• [What you need to do] Starting at the first line of the data below, write out each line exactly until you reach the line containing "m_.build('small_mark', M['paleink'], r_)", and include that line too.

(Stored items from a collection)
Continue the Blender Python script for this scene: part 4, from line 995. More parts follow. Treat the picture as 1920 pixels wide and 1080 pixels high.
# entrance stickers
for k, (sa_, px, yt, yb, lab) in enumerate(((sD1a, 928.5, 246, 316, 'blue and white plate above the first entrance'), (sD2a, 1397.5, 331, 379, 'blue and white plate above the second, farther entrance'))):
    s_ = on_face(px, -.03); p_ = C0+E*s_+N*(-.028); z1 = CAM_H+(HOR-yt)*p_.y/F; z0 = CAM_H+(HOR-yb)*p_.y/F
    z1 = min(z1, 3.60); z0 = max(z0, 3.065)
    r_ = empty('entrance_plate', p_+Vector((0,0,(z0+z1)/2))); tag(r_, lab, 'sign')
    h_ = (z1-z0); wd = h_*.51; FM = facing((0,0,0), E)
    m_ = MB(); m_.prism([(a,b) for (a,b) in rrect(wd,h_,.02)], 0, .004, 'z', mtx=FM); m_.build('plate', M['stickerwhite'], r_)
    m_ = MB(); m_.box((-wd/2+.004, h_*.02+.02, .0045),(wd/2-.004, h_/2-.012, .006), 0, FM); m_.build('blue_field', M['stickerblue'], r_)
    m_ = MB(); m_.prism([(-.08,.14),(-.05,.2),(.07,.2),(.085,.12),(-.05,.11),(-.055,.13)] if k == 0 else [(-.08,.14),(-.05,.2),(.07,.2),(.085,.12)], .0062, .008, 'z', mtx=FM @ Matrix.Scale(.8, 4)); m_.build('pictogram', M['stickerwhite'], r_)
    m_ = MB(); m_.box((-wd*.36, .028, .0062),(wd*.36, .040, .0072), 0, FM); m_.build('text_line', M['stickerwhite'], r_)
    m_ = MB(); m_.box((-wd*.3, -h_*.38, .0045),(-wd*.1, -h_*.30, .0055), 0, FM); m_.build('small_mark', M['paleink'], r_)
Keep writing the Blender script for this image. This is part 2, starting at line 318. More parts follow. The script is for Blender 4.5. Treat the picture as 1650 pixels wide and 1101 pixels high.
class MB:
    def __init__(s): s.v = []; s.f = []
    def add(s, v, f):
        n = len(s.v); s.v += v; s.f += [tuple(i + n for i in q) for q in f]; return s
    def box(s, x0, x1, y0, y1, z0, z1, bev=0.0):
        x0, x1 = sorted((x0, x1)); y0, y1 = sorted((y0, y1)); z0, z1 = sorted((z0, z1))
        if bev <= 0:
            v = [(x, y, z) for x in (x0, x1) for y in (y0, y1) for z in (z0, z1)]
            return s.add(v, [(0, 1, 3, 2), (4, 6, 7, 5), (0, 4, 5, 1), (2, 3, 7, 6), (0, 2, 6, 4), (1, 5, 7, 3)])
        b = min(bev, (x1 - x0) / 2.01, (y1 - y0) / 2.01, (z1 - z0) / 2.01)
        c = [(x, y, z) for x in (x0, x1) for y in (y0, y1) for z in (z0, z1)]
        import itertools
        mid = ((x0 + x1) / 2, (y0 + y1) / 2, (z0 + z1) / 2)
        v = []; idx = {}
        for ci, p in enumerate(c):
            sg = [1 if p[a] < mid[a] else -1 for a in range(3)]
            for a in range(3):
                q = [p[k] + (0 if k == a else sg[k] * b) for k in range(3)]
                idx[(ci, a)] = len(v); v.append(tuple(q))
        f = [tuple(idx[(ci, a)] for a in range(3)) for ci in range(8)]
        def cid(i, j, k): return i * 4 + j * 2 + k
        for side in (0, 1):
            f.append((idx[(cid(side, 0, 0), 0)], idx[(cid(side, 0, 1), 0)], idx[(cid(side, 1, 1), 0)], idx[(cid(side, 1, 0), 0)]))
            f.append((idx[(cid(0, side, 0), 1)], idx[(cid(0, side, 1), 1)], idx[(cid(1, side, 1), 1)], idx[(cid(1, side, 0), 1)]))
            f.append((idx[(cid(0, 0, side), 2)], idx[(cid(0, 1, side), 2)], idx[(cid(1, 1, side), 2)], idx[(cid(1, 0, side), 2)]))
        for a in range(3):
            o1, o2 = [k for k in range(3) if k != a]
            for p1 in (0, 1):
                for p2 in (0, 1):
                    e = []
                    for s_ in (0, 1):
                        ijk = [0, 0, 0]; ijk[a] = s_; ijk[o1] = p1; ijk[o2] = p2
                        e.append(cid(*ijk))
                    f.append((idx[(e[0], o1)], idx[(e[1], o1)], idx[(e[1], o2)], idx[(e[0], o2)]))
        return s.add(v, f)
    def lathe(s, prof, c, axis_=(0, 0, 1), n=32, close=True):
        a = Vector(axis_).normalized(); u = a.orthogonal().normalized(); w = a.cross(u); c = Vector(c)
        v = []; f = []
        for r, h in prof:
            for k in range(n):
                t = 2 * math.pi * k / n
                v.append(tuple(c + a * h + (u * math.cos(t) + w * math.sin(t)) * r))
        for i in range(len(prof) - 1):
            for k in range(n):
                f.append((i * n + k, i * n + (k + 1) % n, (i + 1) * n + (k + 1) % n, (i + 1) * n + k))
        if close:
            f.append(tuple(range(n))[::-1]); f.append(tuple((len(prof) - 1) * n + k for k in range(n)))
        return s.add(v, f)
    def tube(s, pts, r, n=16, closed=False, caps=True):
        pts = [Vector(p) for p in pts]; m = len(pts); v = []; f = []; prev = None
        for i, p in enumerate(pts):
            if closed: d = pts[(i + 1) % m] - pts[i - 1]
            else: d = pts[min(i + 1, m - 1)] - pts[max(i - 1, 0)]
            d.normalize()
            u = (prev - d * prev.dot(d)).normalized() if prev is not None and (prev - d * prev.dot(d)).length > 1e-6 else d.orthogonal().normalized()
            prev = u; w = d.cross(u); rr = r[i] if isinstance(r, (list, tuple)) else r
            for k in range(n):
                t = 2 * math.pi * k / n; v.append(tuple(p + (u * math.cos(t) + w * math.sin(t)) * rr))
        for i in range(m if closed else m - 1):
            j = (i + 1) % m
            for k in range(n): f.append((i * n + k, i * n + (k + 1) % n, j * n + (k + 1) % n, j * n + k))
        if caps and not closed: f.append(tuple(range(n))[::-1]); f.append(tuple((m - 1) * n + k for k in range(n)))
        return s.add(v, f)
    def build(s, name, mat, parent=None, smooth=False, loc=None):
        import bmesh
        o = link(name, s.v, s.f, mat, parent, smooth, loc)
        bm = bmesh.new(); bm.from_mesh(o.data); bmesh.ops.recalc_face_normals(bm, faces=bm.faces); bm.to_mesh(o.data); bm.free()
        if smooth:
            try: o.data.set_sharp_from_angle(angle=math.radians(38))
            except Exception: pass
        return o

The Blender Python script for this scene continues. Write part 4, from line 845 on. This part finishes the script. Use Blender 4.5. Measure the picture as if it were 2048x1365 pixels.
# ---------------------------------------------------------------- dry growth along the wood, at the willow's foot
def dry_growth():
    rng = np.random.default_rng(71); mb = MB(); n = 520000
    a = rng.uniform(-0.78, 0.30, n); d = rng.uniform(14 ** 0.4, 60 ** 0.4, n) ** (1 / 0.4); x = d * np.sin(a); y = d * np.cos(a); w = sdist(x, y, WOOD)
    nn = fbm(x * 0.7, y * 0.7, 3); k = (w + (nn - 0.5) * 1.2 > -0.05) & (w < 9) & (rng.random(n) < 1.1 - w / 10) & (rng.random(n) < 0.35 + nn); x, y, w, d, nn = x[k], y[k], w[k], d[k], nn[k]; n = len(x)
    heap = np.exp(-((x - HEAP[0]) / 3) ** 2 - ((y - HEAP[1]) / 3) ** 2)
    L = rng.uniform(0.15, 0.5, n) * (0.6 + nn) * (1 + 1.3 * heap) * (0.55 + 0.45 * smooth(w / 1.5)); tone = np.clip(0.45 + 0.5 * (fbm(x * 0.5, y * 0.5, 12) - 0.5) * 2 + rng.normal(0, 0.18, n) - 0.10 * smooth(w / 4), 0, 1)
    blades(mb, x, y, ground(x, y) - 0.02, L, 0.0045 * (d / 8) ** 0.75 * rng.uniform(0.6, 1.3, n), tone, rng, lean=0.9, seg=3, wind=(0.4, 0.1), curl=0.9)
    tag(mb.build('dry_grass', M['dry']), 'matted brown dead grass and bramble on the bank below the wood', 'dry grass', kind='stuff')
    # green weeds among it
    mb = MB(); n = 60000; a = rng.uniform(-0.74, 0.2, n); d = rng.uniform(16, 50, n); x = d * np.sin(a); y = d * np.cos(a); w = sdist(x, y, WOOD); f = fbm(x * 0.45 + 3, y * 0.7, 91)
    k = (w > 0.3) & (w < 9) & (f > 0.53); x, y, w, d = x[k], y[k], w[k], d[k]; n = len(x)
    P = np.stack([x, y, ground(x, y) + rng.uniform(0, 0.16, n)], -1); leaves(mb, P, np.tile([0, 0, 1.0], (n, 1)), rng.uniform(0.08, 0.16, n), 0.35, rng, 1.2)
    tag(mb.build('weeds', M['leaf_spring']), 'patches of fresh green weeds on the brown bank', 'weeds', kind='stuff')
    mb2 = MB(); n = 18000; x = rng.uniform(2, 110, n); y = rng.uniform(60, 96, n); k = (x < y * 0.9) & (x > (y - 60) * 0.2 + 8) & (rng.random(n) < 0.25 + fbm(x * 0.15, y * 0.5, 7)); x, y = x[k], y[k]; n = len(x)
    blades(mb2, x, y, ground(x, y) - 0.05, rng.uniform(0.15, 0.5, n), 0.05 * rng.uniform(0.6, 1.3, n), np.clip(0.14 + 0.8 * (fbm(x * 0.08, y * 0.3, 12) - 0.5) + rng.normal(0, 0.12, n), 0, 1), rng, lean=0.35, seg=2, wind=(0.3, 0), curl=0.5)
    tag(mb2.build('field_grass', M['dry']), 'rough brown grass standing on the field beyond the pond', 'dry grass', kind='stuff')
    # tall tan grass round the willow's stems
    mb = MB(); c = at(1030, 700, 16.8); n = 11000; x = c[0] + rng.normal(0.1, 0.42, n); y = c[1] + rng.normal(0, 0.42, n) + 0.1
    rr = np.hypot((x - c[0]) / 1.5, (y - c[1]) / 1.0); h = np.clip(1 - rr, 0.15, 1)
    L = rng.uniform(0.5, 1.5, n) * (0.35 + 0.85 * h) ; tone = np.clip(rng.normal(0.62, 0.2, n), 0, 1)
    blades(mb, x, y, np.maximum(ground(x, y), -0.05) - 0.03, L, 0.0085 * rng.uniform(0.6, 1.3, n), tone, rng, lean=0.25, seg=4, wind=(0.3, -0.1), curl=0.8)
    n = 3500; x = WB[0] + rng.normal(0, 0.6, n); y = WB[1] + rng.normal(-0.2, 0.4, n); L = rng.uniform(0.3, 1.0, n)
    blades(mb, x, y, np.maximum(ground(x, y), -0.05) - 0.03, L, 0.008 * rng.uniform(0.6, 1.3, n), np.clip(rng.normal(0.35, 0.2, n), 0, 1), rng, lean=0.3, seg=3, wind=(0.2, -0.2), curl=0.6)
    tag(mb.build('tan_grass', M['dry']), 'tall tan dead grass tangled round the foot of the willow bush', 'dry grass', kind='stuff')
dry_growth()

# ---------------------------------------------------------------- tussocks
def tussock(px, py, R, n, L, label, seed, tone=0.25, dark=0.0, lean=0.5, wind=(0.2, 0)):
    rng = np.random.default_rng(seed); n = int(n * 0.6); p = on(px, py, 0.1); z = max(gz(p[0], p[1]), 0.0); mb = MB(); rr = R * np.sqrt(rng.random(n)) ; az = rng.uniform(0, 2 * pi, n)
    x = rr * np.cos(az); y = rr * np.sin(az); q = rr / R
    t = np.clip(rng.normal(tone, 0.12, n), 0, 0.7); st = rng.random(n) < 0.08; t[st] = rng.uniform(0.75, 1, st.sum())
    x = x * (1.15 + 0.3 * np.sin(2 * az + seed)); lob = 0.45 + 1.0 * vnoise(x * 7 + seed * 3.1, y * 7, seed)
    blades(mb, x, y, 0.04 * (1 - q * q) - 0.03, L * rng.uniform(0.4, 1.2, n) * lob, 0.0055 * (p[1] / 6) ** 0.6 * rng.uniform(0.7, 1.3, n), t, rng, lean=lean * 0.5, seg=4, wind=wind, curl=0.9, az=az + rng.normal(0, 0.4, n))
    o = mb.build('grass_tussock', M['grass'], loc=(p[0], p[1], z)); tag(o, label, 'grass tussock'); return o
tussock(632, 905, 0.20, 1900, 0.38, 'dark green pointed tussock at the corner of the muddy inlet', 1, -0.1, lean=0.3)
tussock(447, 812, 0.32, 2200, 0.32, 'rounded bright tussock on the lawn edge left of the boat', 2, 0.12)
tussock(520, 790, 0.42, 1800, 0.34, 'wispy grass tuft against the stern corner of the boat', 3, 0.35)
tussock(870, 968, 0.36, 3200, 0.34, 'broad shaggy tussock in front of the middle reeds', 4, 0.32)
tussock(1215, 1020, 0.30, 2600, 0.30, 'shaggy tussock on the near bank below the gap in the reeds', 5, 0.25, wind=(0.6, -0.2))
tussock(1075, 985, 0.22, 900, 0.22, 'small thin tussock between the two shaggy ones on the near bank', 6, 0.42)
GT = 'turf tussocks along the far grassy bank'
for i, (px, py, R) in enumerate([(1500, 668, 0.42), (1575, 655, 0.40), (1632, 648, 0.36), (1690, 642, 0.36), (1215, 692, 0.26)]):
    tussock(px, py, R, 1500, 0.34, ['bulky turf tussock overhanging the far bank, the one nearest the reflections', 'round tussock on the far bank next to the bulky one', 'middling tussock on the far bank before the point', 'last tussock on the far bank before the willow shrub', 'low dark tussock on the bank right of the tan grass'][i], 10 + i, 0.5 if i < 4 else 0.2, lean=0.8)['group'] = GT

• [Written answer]
Continue the Blender Python script for this scene: part 4, from line 995. More parts follow. Treat the picture as 1920 pixels wide and 1080 pixels high.
# entrance stickers
for k, (sa_, px, yt, yb, lab) in enumerate(((sD1a, 928.5, 246, 316, 'blue and white plate above the first entrance'), (sD2a, 1397.5, 331, 379, 'blue and white plate above the second, farther entrance'))):
    s_ = on_face(px, -.03); p_ = C0+E*s_+N*(-.028); z1 = CAM_H+(HOR-yt)*p_.y/F; z0 = CAM_H+(HOR-yb)*p_.y/F
    z1 = min(z1, 3.60); z0 = max(z0, 3.065)
    r_ = empty('entrance_plate', p_+Vector((0,0,(z0+z1)/2))); tag(r_, lab, 'sign')
    h_ = (z1-z0); wd = h_*.51; FM = facing((0,0,0), E)
    m_ = MB(); m_.prism([(a,b) for (a,b) in rrect(wd,h_,.02)], 0, .004, 'z', mtx=FM); m_.build('plate', M['stickerwhite'], r_)
    m_ = MB(); m_.box((-wd/2+.004, h_*.02+.02, .0045),(wd/2-.004, h_/2-.012, .006), 0, FM); m_.build('blue_field', M['stickerblue'], r_)
    m_ = MB(); m_.prism([(-.08,.14),(-.05,.2),(.07,.2),(.085,.12),(-.05,.11),(-.055,.13)] if k == 0 else [(-.08,.14),(-.05,.2),(.07,.2),(.085,.12)], .0062, .008, 'z', mtx=FM @ Matrix.Scale(.8, 4)); m_.build('pictogram', M['stickerwhite'], r_)
    m_ = MB(); m_.box((-wd*.36, .028, .0062),(wd*.36, .040, .0072), 0, FM); m_.build('text_line', M['stickerwhite'], r_)
    m_ = MB(); m_.box((-wd*.3, -h_*.38, .0045),(-wd*.1, -h_*.30, .0055), 0, FM); m_.build('small_mark', M['paleink'], r_)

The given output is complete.